Berada di benteng ini, serasa kita berada di era kerajaan tempo doeloe. Waktu seakan berputar ke masa lampau. Susunan batu karang yang berlumut, dikelilingi hutan yang rimbun, menguatkan atmosfir itu. Begitu hening.
Benteng Makes berada 25 Km. sebelah Timur Kota Atambua. Perlu waktu sekitar 2 jam untuk mencapainya dengan kendaraan roda empat. Aksesnya belum sepenuhnya mulus. Jalannya menanjak dan berkelok-kelok.
Pemandangan Menawan
Namun pemandangan yang ditawarkan, dipastikan bakal menebus lelah. Sebelum mencapai bukit ini, ada Lembah Fulan Fehan yang menawan. Letaknya arah Selatan dari Bukit Makes.
Lahan lapang berupa padang rumput yang berbukit diselingi tumbuhan kaktus dengan bunga-bunganya yang berwarna cerah dan pohon ekaliptus serta bukit-bukit karang, sungguh menghadirkan panorama berbeda, sedap dipandang mata. Belum lagi langitnya biru dihiasai gumpalan awan putih beragam bentuk.
Dari pinggiran bukit itu terlihat jelas negara tetangga Timor Leste dan wilayah desa-desa lain yang ada di perbatasan.
Di sebelah Barat tampak Gunung Laka’an yang menjulang gagah sebagai salah satu gunung tertinggi di Pulau Timor. Di arah Utara ada Lembah Balokama yang diapit Bukit Makes dan Gunung Laka’an.
Pemandangan desa-desa di wilayah perbatasan seperti Desa Leowolu, Kewar, Makir, Henes, Lakmaras dan lainnya juga menghadirkan pesona lain yang berbeda dengan pemandangan di desa-desa di Jawa.
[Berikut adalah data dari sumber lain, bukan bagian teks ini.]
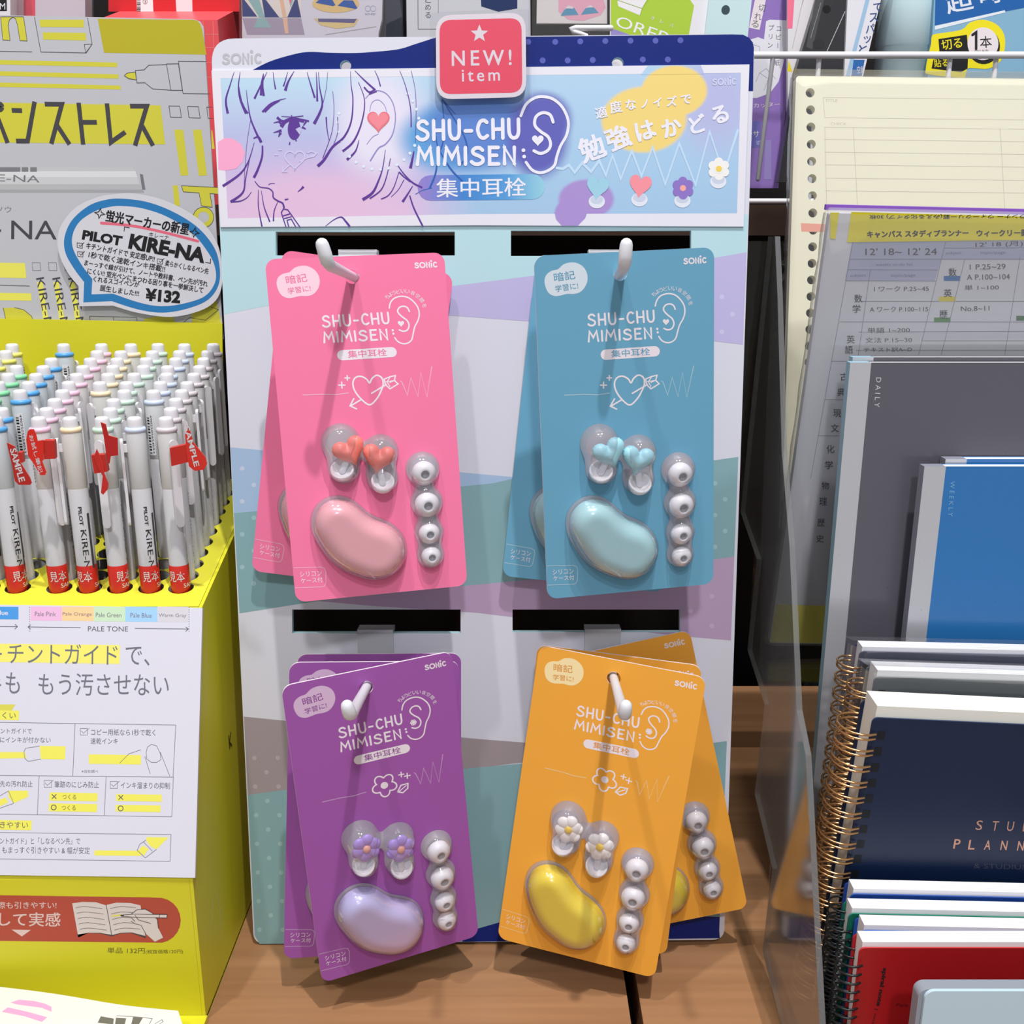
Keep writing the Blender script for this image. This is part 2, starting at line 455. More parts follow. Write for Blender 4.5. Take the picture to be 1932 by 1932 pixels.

Beberapa rumah di sana masih ada yang beratap rumbai dari daun lontar walaupun sudah banyak yang beratap seng.
Di kaki Bukit Makes, ada Desa Dirun yang pada jaman kerajaan dipimpin oleh seorang raja bernama Raja Laku Mali. Namun setelah orde baru, desa itu di pimpin seorang kepala desa sampai sekarang.
Dulu pusat desa ini berada di Benteng Makes namun setelah Indonesia merdeka, pindah ke kaki Bukit Makes. Keseluruhan perkampungan di desa ini beserta pemandangan alam sekitarnya jelas terlihat dari Bukit Makes, tepatnya di belakang Benteng Tujuh Lapis.
Di desa ini, ada beberapa peninggalan bersejarah yang dulunya digunakan untuk ksadan atau upacara adat antara lain besi dara yaitu tempat keramat yang dipakai untuk ritual jika ada warga hendak merantau atapun berperang. Sarat ritual tersebut dengan memotong ayam jantan merah dan babi.
Selain itu ada rumah-rumah adat dan bangunan tua tempat kediaman Raja Laku Mali serta sebuah Kapela tua permanen pertama di Lamaknen yang di tengah perkampungan Desa Dirun.
Tak heran desa yang belum dialiri listrik ini juga kerap didatangi turis asing. Biasanya kunjungan turis ke wilayah perbatasan ini selain ke Benteng Makes juga ke puncak Gunung Laka’an lalu mampir ke Desa Dirun.
Mobil travel yang biasa mengantar turis dari Atambua ongkosnya cuma Rp 15ribu per orang sampai Desa Dirun. Bisa juga mencarter hingga lembah Fulan Fehan lalu treking berjalan kaki sekitar 20 menit ke Benteng Makes.
Kalau turun di Desa Dirun, dilanjutkan treking lewat jalur jalan utama sekitar 2 jam melewati Lembah Fulan Fehan. Pilihan lain buat yang suka jalur trek yang lebih menantang bisa lewat belakang desa, menapaki medan menanjak terjal sekitar satu jam ke puncak Bukit Makes.